La generalización del consumo de bienes y servicios es una de las características definitorias del modelo económico capitalista actual, y aún a pesar de que hoy comprobemos en plena crisis que existe una retracción de los mismos, parece evidente –al menos eso es lo que nos dicen los economistas- que será a través de la revitalización del consumo como de nuevo podamos volver a niveles de “crecimiento” económico. Cuestión distinta es entrar a discutir qué tipo de crecimiento es el más idóneo para todos, es decir, para los que ahora vivimos y para nuestros descendientes que se supone vivirán en el futuro en este planeta o en otros. Es ahí donde deberían entrar a jugar sus cartas los verdaderos políticos, explicando al pueblo por qué interesa seguir un determinado modelo de desarrollo y no otro, y si fuere menester, poniendo a votación directamente por el pueblo la elección definitiva entre uno y otro (esto es lo que se hace en muchos Estados en Norteamérica y es lo que debería hacerse entre nosotros, los canarios, con temas como la construcción o no del Puerto de Granadilla).
Una de las características de la generalización del consumo es que los negocios jurídicos en los que se sustentan los actos individuales de consumo se establecen como condiciones-tipo o clausulas generales de adhesión, sin que quepa la posibilidad de que el cliente pueda modificar esas condiciones, a las que se adhiere de manera automática sin ser consciente en la mayoría de los casos de los derechos y deberes que se desprenden de las mismas. Esto sucede, tanto cuando compramos en unos grandes o pequeños almacenes, como cuando compramos un coche en un concesionario o un billete de avión a través de internet o directamente en el aeropuerto. La fijación de esas condiciones generales y la salvaguarda de los derechos de los consumidores en las mismas no puede obviamente ser una cuestión que pueda fijarse de manera unilateral por parte del oferente de los bienes y servicios, sino que las mismas han de ser supervisadas por el poder público y por las organizaciones cívicas que representen los intereses de los consumidores. El poder público actúa aquí como garante o árbitro de los recíprocos derechos y deberes de empresas y consumidores, pero también, como protector de los derechos de la parte en general más débil de la relación, esto es, de los consumidores.
El sistema reseñado se va construyendo poco a poco, pero sobre todo, al hilo del progresivo aumento de la conciencia cívica de los ciudadanos, puesto que es este un requisito imprescindible para reclamar la pertinente acción –pública o privada- tendente a proteger los derechos de los consumidores frente a los posibles excesos o abusos de los oferentes de bienes y servicios.
Cuestión totalmente distinta a la anterior se plantea cuando es el propio poder público (la Administración) la que actúa para la consecución de sus propios fines.

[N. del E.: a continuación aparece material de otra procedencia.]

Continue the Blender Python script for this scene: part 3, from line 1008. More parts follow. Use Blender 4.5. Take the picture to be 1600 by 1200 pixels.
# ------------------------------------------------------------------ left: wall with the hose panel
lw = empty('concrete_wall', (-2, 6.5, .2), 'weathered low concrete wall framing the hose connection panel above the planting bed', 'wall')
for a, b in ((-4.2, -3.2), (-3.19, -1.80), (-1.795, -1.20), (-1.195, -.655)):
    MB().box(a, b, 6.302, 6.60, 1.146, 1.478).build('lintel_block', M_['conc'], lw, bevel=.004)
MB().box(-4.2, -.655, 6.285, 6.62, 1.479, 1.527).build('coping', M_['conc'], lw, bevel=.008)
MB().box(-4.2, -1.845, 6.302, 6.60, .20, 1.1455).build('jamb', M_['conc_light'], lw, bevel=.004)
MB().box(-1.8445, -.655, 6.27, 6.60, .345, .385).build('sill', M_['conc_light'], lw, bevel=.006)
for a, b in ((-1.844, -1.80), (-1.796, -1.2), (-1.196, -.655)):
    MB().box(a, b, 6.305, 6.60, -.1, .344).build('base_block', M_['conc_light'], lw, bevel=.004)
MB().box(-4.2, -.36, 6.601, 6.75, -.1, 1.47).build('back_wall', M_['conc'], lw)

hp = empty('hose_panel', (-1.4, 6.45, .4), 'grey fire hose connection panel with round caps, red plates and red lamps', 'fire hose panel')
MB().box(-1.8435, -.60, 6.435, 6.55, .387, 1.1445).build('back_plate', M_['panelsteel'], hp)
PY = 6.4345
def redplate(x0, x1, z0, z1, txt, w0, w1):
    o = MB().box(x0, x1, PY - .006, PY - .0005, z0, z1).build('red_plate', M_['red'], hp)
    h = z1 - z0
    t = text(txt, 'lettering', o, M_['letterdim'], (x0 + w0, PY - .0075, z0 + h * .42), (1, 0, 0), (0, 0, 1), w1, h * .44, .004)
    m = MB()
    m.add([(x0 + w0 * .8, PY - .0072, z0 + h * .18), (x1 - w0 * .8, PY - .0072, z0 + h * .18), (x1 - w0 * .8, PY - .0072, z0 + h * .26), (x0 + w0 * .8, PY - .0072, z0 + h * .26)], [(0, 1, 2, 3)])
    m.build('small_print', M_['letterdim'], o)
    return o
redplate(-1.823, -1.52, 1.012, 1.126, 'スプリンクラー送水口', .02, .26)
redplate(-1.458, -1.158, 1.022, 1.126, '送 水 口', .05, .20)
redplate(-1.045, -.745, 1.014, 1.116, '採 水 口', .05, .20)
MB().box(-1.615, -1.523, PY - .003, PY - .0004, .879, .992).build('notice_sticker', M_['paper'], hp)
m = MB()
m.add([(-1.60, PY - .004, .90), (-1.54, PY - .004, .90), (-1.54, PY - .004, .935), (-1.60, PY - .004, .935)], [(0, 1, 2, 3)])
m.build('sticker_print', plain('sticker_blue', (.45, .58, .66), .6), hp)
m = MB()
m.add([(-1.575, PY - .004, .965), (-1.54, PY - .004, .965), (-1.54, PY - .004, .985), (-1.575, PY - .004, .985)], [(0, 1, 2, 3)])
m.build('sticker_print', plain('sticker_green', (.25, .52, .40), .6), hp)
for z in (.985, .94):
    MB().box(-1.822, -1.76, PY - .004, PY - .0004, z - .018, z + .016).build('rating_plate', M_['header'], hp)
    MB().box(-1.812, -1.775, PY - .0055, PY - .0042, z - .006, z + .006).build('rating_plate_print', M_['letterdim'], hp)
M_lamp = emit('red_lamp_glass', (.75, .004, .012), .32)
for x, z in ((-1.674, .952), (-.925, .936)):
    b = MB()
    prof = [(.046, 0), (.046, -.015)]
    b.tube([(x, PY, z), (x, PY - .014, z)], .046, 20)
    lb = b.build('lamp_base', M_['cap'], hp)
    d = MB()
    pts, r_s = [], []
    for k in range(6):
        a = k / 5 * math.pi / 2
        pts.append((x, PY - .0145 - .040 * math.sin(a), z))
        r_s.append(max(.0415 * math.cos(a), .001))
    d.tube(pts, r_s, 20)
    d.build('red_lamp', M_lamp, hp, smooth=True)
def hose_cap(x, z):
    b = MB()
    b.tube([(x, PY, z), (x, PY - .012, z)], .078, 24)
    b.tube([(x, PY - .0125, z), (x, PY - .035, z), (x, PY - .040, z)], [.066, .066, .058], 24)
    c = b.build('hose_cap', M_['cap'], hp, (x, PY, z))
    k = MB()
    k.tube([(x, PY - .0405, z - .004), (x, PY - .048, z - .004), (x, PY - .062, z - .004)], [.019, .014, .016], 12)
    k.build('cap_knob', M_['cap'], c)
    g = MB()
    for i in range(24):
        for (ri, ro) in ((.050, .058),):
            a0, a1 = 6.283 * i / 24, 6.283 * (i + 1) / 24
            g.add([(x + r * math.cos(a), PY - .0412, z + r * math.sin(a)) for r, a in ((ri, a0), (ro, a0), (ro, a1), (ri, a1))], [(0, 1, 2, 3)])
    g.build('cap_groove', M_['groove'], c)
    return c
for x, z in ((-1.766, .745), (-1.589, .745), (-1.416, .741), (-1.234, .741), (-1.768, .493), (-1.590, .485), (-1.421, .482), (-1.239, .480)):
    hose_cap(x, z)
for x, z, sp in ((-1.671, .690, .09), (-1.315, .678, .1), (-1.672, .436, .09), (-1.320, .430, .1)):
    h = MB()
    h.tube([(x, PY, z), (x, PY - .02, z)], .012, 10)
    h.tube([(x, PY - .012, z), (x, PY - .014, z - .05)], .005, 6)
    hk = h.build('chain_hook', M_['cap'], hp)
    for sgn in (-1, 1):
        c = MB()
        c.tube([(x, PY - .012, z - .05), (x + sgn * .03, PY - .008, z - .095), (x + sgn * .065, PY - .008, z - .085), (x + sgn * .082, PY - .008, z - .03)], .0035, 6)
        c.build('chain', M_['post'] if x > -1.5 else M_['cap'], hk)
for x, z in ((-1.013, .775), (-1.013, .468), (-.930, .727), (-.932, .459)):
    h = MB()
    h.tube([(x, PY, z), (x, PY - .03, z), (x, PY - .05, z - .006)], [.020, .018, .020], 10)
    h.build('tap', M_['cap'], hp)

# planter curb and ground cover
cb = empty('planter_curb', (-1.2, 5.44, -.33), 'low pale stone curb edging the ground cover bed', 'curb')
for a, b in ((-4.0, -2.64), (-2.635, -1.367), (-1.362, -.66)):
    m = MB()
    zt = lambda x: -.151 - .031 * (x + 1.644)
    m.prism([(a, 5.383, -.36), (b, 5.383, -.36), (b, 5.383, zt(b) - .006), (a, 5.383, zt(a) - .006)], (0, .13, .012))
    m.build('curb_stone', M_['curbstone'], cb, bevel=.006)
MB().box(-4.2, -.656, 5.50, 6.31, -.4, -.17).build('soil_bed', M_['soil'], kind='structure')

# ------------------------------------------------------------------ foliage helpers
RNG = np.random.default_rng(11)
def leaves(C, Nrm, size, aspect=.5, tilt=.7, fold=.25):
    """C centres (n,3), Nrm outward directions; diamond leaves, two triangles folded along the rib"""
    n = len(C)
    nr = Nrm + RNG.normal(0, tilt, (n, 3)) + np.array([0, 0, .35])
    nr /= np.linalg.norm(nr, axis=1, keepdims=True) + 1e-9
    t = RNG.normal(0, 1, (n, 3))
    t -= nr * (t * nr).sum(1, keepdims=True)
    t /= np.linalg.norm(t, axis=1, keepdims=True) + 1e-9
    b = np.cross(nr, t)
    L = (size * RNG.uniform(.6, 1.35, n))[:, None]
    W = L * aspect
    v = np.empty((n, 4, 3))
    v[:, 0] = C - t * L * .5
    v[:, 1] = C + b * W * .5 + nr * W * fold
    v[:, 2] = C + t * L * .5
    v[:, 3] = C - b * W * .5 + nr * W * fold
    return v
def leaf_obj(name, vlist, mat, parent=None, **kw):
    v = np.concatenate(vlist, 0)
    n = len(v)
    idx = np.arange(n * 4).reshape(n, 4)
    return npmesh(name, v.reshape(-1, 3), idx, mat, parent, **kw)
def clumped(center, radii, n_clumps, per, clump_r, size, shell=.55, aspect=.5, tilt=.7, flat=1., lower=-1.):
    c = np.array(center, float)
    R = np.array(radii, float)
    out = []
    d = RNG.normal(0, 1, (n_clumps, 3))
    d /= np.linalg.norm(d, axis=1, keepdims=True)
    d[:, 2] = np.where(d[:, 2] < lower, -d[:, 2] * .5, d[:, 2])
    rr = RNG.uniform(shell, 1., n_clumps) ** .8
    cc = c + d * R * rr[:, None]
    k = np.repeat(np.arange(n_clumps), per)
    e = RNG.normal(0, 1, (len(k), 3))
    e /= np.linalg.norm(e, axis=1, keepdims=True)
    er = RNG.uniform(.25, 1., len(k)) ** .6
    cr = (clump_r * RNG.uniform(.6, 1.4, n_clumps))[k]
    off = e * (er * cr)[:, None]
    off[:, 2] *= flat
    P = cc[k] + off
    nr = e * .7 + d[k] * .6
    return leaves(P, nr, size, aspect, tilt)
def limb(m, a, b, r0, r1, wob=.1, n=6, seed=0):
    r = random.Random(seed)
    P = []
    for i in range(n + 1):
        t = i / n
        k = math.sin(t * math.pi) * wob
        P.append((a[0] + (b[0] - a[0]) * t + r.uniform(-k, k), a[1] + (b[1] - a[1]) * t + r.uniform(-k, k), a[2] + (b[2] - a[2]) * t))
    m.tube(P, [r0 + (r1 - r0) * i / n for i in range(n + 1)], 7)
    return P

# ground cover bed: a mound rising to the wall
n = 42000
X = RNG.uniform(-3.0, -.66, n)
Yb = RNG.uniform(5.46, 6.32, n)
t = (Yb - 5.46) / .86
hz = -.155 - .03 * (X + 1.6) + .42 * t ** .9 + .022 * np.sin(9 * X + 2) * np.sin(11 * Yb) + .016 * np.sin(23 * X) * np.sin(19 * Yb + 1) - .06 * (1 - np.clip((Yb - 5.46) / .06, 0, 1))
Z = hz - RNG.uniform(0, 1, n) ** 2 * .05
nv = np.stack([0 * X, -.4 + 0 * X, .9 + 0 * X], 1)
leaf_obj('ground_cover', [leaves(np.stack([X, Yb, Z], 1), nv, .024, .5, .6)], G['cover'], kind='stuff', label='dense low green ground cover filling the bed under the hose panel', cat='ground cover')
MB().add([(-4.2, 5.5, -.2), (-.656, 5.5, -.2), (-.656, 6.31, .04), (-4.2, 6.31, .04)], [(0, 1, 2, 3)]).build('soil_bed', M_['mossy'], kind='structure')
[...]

En este caso, existe en nuestro país (en esto heredero, desgraciadamente, del sistema establecido por la revolución francesa) una tendencia a conceptuar como inevitable (siempre justificada en la injustificada prevalencia del llamado “interés público”) la actuación de la Administración. En este caso, es la Administración la que es dotada por la ley de una serie de poderes exorbitantes frente al ciudadano que la mayoría de las veces carecen de cualquier tipo de justificación, pero que rara vez son cuestionados por los ciudadanos por la sencilla razón de creer de manera infundada que el llamado interés general ha de prevalecer siempre sobre el interés individual. Aquí la actuación administrativa es una actuación en masa…pero desgraciadamente también para la masa que permanece inerme ante el despliegue de tanto poder ilimitado.